═════ Dataset excerpts

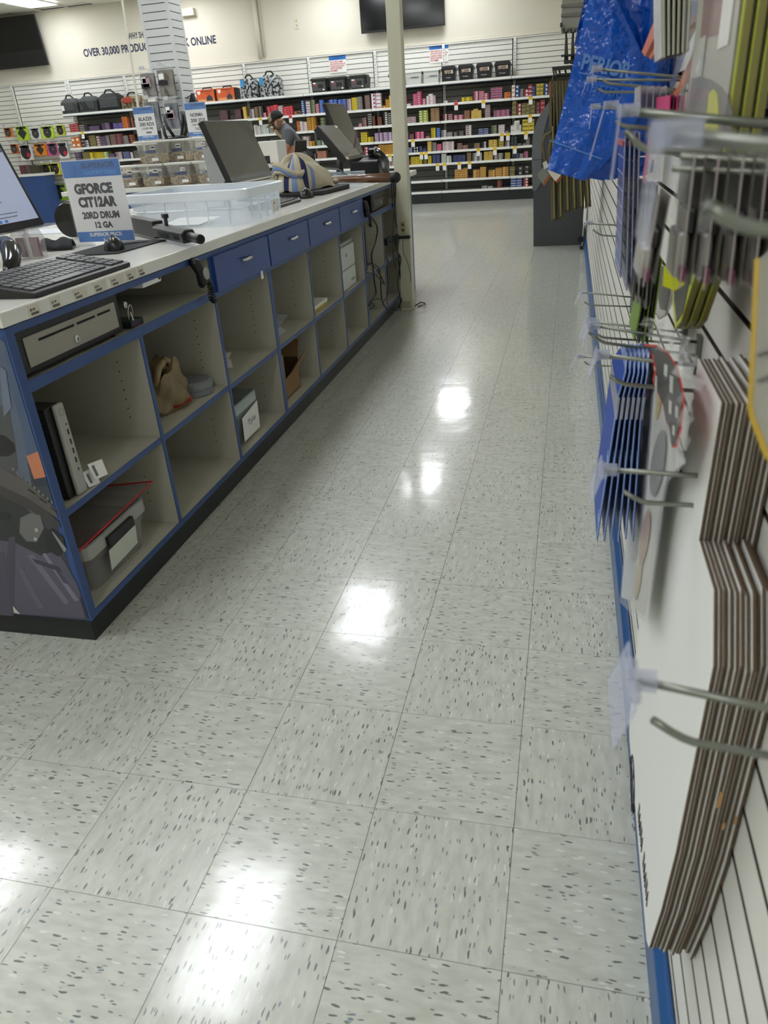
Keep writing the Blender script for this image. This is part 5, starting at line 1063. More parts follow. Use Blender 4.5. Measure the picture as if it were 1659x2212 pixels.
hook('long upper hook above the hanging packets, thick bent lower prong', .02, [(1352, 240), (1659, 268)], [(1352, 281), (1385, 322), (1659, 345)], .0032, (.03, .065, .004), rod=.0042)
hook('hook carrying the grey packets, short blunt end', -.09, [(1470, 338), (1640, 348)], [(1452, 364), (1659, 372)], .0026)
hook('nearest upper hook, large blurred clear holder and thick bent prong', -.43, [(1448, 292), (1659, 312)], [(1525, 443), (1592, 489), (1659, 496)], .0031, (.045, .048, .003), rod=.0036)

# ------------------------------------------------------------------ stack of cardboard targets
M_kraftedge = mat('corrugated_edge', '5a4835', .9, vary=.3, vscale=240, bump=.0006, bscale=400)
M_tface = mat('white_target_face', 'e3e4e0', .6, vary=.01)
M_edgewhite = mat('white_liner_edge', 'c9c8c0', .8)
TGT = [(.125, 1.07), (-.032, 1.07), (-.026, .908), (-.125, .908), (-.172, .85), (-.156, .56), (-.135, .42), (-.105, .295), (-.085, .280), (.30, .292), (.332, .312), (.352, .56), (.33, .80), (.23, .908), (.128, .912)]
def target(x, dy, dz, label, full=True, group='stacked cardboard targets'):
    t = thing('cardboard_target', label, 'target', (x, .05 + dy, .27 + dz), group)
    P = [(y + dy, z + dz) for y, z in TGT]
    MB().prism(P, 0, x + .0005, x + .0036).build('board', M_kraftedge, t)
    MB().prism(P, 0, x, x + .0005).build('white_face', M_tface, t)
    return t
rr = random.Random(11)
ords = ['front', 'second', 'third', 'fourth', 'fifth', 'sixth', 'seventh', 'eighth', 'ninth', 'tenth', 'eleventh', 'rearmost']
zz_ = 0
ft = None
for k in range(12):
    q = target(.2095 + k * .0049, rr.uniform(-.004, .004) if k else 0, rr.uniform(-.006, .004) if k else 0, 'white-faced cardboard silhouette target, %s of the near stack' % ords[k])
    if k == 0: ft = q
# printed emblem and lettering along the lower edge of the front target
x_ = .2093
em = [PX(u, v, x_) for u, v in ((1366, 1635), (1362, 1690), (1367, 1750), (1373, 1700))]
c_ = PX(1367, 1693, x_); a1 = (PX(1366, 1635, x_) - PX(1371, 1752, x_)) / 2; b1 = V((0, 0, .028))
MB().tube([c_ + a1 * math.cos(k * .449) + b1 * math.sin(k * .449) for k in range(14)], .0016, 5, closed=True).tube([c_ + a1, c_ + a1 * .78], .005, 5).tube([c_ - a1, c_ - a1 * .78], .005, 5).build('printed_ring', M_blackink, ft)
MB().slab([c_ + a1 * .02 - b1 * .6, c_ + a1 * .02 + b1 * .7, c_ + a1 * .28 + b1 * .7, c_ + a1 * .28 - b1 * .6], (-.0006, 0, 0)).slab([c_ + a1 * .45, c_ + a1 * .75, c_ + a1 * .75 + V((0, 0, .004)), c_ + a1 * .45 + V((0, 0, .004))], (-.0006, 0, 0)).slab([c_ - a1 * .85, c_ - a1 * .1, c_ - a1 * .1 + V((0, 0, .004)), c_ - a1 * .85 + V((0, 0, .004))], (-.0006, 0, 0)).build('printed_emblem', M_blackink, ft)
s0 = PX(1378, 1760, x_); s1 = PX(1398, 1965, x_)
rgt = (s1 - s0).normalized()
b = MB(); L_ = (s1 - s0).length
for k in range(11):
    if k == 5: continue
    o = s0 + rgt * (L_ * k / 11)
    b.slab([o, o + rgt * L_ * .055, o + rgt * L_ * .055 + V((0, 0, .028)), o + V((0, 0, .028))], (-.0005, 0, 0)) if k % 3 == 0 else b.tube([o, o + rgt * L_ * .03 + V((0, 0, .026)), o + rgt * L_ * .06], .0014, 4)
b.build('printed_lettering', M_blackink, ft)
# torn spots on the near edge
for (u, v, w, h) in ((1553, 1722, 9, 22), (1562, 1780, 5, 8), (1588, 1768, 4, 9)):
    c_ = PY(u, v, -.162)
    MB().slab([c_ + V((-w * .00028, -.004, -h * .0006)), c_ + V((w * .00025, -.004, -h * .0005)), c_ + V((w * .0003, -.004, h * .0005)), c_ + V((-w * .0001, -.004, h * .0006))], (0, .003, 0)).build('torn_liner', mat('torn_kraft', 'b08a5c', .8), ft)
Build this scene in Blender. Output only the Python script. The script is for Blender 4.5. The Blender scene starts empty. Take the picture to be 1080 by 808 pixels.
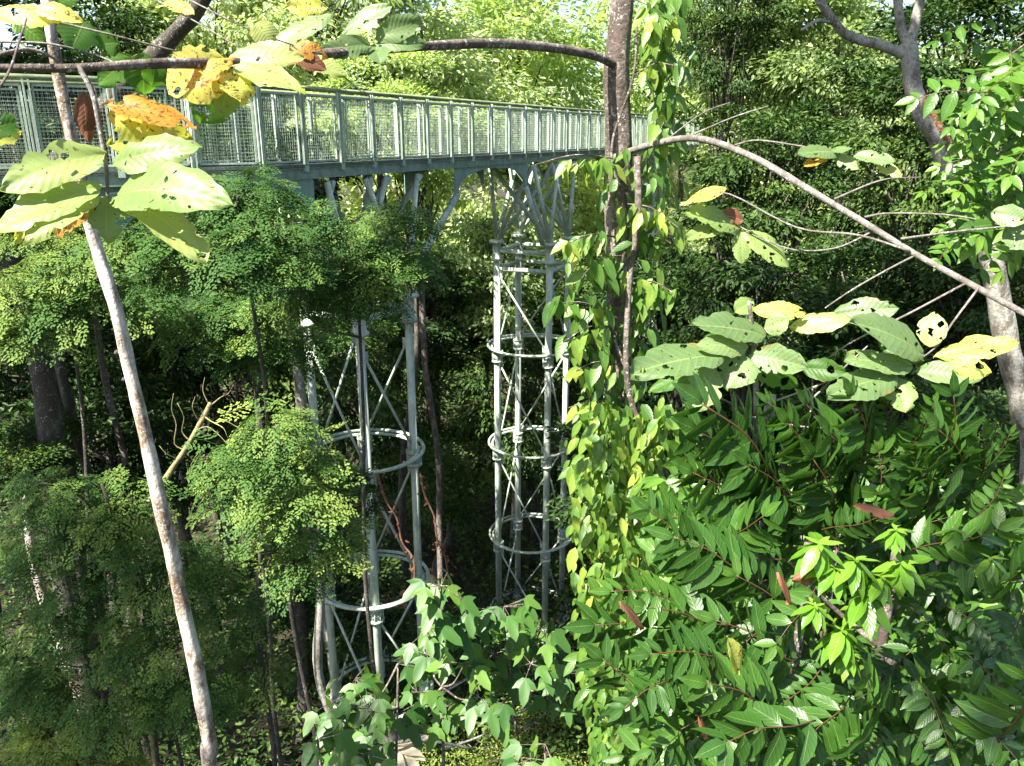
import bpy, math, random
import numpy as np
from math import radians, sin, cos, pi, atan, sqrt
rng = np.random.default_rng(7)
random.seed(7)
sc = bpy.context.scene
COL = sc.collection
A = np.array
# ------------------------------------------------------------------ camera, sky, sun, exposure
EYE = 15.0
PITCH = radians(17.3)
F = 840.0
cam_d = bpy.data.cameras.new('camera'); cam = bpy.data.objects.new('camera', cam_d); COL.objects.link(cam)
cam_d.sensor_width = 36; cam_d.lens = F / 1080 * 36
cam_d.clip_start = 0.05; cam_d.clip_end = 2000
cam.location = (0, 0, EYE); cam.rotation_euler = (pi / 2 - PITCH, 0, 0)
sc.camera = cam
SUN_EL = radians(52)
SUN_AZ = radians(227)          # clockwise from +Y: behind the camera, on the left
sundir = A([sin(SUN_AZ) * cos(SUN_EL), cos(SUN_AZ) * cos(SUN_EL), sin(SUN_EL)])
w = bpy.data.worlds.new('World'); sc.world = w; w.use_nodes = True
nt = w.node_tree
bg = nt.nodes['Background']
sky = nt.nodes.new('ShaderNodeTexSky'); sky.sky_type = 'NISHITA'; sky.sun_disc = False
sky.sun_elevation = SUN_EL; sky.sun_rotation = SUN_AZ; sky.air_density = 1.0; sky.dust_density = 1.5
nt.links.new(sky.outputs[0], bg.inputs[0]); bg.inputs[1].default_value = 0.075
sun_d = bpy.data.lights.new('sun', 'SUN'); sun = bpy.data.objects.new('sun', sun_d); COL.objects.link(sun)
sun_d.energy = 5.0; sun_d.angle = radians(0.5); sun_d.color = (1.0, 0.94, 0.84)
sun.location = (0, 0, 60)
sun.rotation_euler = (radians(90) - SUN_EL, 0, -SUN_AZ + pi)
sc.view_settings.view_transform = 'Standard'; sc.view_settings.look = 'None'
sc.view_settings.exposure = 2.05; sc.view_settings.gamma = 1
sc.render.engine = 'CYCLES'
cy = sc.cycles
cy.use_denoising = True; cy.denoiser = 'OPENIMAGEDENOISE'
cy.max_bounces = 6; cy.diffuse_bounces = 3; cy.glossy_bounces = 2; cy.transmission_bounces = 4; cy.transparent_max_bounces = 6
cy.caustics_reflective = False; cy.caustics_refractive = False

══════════

▸ **What is asked**
Return all the entries word for word, but omit any pictures they contain.

▸ **Right answer**
Keep writing the Blender script for this image. This is part 5, starting at line 1063. More parts follow. Use Blender 4.5. Measure the picture as if it were 1659x2212 pixels.
hook('long upper hook above the hanging packets, thick bent lower prong', .02, [(1352, 240), (1659, 268)], [(1352, 281), (1385, 322), (1659, 345)], .0032, (.03, .065, .004), rod=.0042)
hook('hook carrying the grey packets, short blunt end', -.09, [(1470, 338), (1640, 348)], [(1452, 364), (1659, 372)], .0026)
hook('nearest upper hook, large blurred clear holder and thick bent prong', -.43, [(1448, 292), (1659, 312)], [(1525, 443), (1592, 489), (1659, 496)], .0031, (.045, .048, .003), rod=.0036)

# ------------------------------------------------------------------ stack of cardboard targets
M_kraftedge = mat('corrugated_edge', '5a4835', .9, vary=.3, vscale=240, bump=.0006, bscale=400)
M_tface = mat('white_target_face', 'e3e4e0', .6, vary=.01)
M_edgewhite = mat('white_liner_edge', 'c9c8c0', .8)
TGT = [(.125, 1.07), (-.032, 1.07), (-.026, .908), (-.125, .908), (-.172, .85), (-.156, .56), (-.135, .42), (-.105, .295), (-.085, .280), (.30, .292), (.332, .312), (.352, .56), (.33, .80), (.23, .908), (.128, .912)]
def target(x, dy, dz, label, full=True, group='stacked cardboard targets'):
    t = thing('cardboard_target', label, 'target', (x, .05 + dy, .27 + dz), group)
    P = [(y + dy, z + dz) for y, z in TGT]
    MB().prism(P, 0, x + .0005, x + .0036).build('board', M_kraftedge, t)
    MB().prism(P, 0, x, x + .0005).build('white_face', M_tface, t)
    return t
rr = random.Random(11)
ords = ['front', 'second', 'third', 'fourth', 'fifth', 'sixth', 'seventh', 'eighth', 'ninth', 'tenth', 'eleventh', 'rearmost']
zz_ = 0
ft = None
for k in range(12):
    q = target(.2095 + k * .0049, rr.uniform(-.004, .004) if k else 0, rr.uniform(-.006, .004) if k else 0, 'white-faced cardboard silhouette target, %s of the near stack' % ords[k])
    if k == 0: ft = q
# printed emblem and lettering along the lower edge of the front target
x_ = .2093
em = [PX(u, v, x_) for u, v in ((1366, 1635), (1362, 1690), (1367, 1750), (1373, 1700))]
c_ = PX(1367, 1693, x_); a1 = (PX(1366, 1635, x_) - PX(1371, 1752, x_)) / 2; b1 = V((0, 0, .028))
MB().tube([c_ + a1 * math.cos(k * .449) + b1 * math.sin(k * .449) for k in range(14)], .0016, 5, closed=True).tube([c_ + a1, c_ + a1 * .78], .005, 5).tube([c_ - a1, c_ - a1 * .78], .005, 5).build('printed_ring', M_blackink, ft)
MB().slab([c_ + a1 * .02 - b1 * .6, c_ + a1 * .02 + b1 * .7, c_ + a1 * .28 + b1 * .7, c_ + a1 * .28 - b1 * .6], (-.0006, 0, 0)).slab([c_ + a1 * .45, c_ + a1 * .75, c_ + a1 * .75 + V((0, 0, .004)), c_ + a1 * .45 + V((0, 0, .004))], (-.0006, 0, 0)).slab([c_ - a1 * .85, c_ - a1 * .1, c_ - a1 * .1 + V((0, 0, .004)), c_ - a1 * .85 + V((0, 0, .004))], (-.0006, 0, 0)).build('printed_emblem', M_blackink, ft)
s0 = PX(1378, 1760, x_); s1 = PX(1398, 1965, x_)
rgt = (s1 - s0).normalized()
b = MB(); L_ = (s1 - s0).length
for k in range(11):
    if k == 5: continue
    o = s0 + rgt * (L_ * k / 11)
    b.slab([o, o + rgt * L_ * .055, o + rgt * L_ * .055 + V((0, 0, .028)), o + V((0, 0, .028))], (-.0005, 0, 0)) if k % 3 == 0 else b.tube([o, o + rgt * L_ * .03 + V((0, 0, .026)), o + rgt * L_ * .06], .0014, 4)
b.build('printed_lettering', M_blackink, ft)
# torn spots on the near edge
for (u, v, w, h) in ((1553, 1722, 9, 22), (1562, 1780, 5, 8), (1588, 1768, 4, 9)):
    c_ = PY(u, v, -.162)
    MB().slab([c_ + V((-w * .00028, -.004, -h * .0006)), c_ + V((w * .00025, -.004, -h * .0005)), c_ + V((w * .0003, -.004, h * .0005)), c_ + V((-w * .0001, -.004, h * .0006))], (0, .003, 0)).build('torn_liner', mat('torn_kraft', 'b08a5c', .8), ft)
Build this scene in Blender. Output only the Python script. The script is for Blender 4.5. The Blender scene starts empty. Take the picture to be 1080 by 808 pixels.
import bpy, math, random
import numpy as np
from math import radians, sin, cos, pi, atan, sqrt
rng = np.random.default_rng(7)
random.seed(7)
sc = bpy.context.scene
COL = sc.collection
A = np.array
# ------------------------------------------------------------------ camera, sky, sun, exposure
EYE = 15.0
PITCH = radians(17.3)
F = 840.0
cam_d = bpy.data.cameras.new('camera'); cam = bpy.data.objects.new('camera', cam_d); COL.objects.link(cam)
cam_d.sensor_width = 36; cam_d.lens = F / 1080 * 36
cam_d.clip_start = 0.05; cam_d.clip_end = 2000
cam.location = (0, 0, EYE); cam.rotation_euler = (pi / 2 - PITCH, 0, 0)
sc.camera = cam
SUN_EL = radians(52)
SUN_AZ = radians(227)          # clockwise from +Y: behind the camera, on the left
sundir = A([sin(SUN_AZ) * cos(SUN_EL), cos(SUN_AZ) * cos(SUN_EL), sin(SUN_EL)])
w = bpy.data.worlds.new('World'); sc.world = w; w.use_nodes = True
nt = w.node_tree
bg = nt.nodes['Background']
sky = nt.nodes.new('ShaderNodeTexSky'); sky.sky_type = 'NISHITA'; sky.sun_disc = False
sky.sun_elevation = SUN_EL; sky.sun_rotation = SUN_AZ; sky.air_density = 1.0; sky.dust_density = 1.5
nt.links.new(sky.outputs[0], bg.inputs[0]); bg.inputs[1].default_value = 0.075
sun_d = bpy.data.lights.new('sun', 'SUN'); sun = bpy.data.objects.new('sun', sun_d); COL.objects.link(sun)
sun_d.energy = 5.0; sun_d.angle = radians(0.5); sun_d.color = (1.0, 0.94, 0.84)
sun.location = (0, 0, 60)
sun.rotation_euler = (radians(90) - SUN_EL, 0, -SUN_AZ + pi)
sc.view_settings.view_transform = 'Standard'; sc.view_settings.look = 'None'
sc.view_settings.exposure = 2.05; sc.view_settings.gamma = 1
sc.render.engine = 'CYCLES'
cy = sc.cycles
cy.use_denoising = True; cy.denoiser = 'OPENIMAGEDENOISE'
cy.max_bounces = 6; cy.diffuse_bounces = 3; cy.glossy_bounces = 2; cy.transmission_bounces = 4; cy.transparent_max_bounces = 6
cy.caustics_reflective = False; cy.caustics_refractive = False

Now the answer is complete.